In a partnership between a food bank, gleaners and academics, we have applied analytical tools to improve gleaner volunteer management.

Gleaning: Waste not, want not

In setting up a successful gleaning organization, there are a number of things one must take into account with respect to the local community and its food shed: farm location, median farm size, crop types, farmer outreach and education, liability, transportation infrastructure and formal collaboration with distribution partners such as food pantries, but also face the same challenges that farmers do in maximizing labor efficiency, but with the added challenge of working with volunteers. When a farmer offers a chance to glean, the right number of volunteers must be organized at the right time and at the right place.

In other words, it’s an operations problem, one suited to traditional industrial and systems engineering tools. But this time, the logistics problem is scheduling volunteer labor– getting the people to the products rather than the other way around.

The Uncertainties of Gleaning

We formed a partnership between the Food Bank of the Southern Tier (FBST), the Boston Area Gleaners and academics interested in operations management, agricultural economics and sustainable food systems to see what we could do to improve gleaner volunteer management, using the analytical tools we apply to operations management. In particular, we developed a stochastic optimization model that represents volunteer gleaning operations. Stochastic optimization is a mathematical technique for revealing the best decision even when there is uncertainty in the factors that will determine the outcome. Gleaning organizations are ideal candidates for this technique: They face unpredictable factors as they try to maximize the amount of produce they can put in the hands of the needy.

Two critical sources of uncertainty are:

  • Uncertainty in donations.
  • Uncertainty in the workforce.

What to Model

Our objective was to determine the volunteer gleaning schedule that would maximize the amount of food gleaned, using the staff, volunteers and trucks the Food Bank of the Southern Tier had available.

A typical gleaning trip lasts about three hours. The food bank announces a gleaning foray and volunteers decide whether to show up at the scheduled place and time. Key decisions for the Food Bank of the Southern Tier are how many gleaning trips to schedule and when. A regular schedule would make it easier to schedule resources, such as staff and trucks, so our optimization focused on choosing the best regular schedule for gleaning trips.

In principle, a schedule might consist of anywhere from one to seven days a week. If it were, say, three days, those days might be Monday, Tuesday and Saturday, or they might be Monday, Wednesday and Saturday or some other combination.

Using U.S. Census data combined with information from the Boston Area Gleaners on their gleaning processes, we characterized the arrival rate of gleaning opportunities (donations) and the distribution of volunteer gleaner attendance. Understanding process constraints such as gleaner productivity and gleaning opportunity windows – so many days to get out there and glean before it was too late – was critical to formulating the model.

What We Learn

We used a simulation-optimization approach to solve the model.
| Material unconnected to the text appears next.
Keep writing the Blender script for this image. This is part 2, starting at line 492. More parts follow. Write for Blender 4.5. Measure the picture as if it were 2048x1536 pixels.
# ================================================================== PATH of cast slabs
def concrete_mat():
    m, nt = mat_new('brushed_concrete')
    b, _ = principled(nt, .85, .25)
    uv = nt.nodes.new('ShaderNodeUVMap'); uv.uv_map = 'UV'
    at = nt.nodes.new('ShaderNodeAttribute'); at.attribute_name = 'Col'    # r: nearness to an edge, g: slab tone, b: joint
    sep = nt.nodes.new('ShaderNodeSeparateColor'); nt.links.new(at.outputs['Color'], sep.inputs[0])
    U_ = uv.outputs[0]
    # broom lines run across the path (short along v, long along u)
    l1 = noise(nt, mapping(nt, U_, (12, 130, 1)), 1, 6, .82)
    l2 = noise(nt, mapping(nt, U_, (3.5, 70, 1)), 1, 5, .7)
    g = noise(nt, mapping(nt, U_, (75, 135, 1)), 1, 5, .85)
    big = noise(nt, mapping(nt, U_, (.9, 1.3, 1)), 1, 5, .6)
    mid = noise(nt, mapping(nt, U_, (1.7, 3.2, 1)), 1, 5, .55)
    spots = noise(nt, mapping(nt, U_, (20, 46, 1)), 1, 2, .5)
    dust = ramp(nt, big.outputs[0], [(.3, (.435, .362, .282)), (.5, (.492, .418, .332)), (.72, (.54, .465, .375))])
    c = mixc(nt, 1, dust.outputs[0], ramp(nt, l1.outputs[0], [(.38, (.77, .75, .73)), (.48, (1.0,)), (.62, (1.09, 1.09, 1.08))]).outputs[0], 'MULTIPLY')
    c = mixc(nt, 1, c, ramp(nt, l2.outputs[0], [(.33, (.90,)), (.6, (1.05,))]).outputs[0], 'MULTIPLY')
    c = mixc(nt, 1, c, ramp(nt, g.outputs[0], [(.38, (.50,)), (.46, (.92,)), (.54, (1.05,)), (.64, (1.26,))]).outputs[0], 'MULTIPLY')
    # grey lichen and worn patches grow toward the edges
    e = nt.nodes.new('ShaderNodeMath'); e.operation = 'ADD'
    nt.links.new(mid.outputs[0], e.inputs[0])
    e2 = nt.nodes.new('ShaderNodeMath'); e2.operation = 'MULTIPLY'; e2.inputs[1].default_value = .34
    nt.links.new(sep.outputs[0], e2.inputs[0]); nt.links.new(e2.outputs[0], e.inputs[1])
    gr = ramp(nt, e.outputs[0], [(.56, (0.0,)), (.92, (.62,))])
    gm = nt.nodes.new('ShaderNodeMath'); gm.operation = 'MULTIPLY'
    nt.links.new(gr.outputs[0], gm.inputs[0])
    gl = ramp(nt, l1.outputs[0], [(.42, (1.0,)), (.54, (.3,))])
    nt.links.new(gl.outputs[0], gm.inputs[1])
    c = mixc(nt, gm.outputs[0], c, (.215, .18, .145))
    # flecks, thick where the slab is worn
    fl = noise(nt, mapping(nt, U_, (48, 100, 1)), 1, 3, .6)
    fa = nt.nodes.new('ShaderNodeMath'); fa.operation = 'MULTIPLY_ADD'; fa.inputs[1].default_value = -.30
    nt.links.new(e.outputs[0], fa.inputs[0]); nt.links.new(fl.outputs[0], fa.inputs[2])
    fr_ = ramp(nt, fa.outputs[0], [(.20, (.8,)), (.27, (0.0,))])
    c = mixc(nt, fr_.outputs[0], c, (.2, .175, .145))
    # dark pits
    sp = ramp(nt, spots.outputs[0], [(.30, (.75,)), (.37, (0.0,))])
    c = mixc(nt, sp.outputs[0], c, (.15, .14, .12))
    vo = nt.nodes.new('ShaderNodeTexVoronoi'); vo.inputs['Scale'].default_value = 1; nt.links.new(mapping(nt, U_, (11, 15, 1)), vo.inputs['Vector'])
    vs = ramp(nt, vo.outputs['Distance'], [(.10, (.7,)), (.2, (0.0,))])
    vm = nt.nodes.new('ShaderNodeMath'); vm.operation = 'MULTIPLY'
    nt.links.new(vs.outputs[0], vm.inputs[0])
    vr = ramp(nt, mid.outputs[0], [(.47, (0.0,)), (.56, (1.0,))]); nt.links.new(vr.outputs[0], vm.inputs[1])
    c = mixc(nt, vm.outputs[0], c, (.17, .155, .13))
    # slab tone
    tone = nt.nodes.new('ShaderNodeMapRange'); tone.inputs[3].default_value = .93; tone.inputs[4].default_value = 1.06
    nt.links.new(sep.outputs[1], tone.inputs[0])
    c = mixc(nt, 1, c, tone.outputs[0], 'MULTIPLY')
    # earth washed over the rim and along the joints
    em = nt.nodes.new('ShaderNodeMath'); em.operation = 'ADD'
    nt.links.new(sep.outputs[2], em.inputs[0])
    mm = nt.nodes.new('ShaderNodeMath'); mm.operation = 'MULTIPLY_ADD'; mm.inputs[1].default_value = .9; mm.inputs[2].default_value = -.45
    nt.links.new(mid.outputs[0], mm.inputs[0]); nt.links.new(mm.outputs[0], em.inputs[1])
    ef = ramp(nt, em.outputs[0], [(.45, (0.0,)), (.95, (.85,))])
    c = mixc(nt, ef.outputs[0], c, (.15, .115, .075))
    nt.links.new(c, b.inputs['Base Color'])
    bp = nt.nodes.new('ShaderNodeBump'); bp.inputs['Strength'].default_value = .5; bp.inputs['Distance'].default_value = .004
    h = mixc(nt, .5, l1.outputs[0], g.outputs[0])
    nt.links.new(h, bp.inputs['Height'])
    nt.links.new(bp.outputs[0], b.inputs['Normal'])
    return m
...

We ran thousands of simulations testing different weekly schedules and performed sensitivity analyses on various farm and volunteer gleaner characteristics.

As expected, some patterns appeared, and we could draw what we felt were practical conclusions that would help the Food Bank of the Southern Tier to gather as many apples as possible given its limited farms, trucks, time and volunteers.

While our findings are specific to the Food Bank of the Southern Tier at a particular time, the qualitative insights can be applicable to other gleaning operations – and, in fact, to any organization that depends on volunteers.

For example, does increasing the number of gleaning trips per week increase the number of apples gleaned? What reason can there be to turn down free food? What about the number of participating farms?

In short, the simulation optimization approach can be used to test different scenarios in complex stochastic settings. Gleaning operations is one such setting that can benefit from this approach. Although it is discouraging that there are still so many food-insecure people in the United States, it is encouraging that there is so much good food potentially available for the picking. To make the most of limited volunteer resources, techniques such as stochastic optimization modeling also are there for the picking.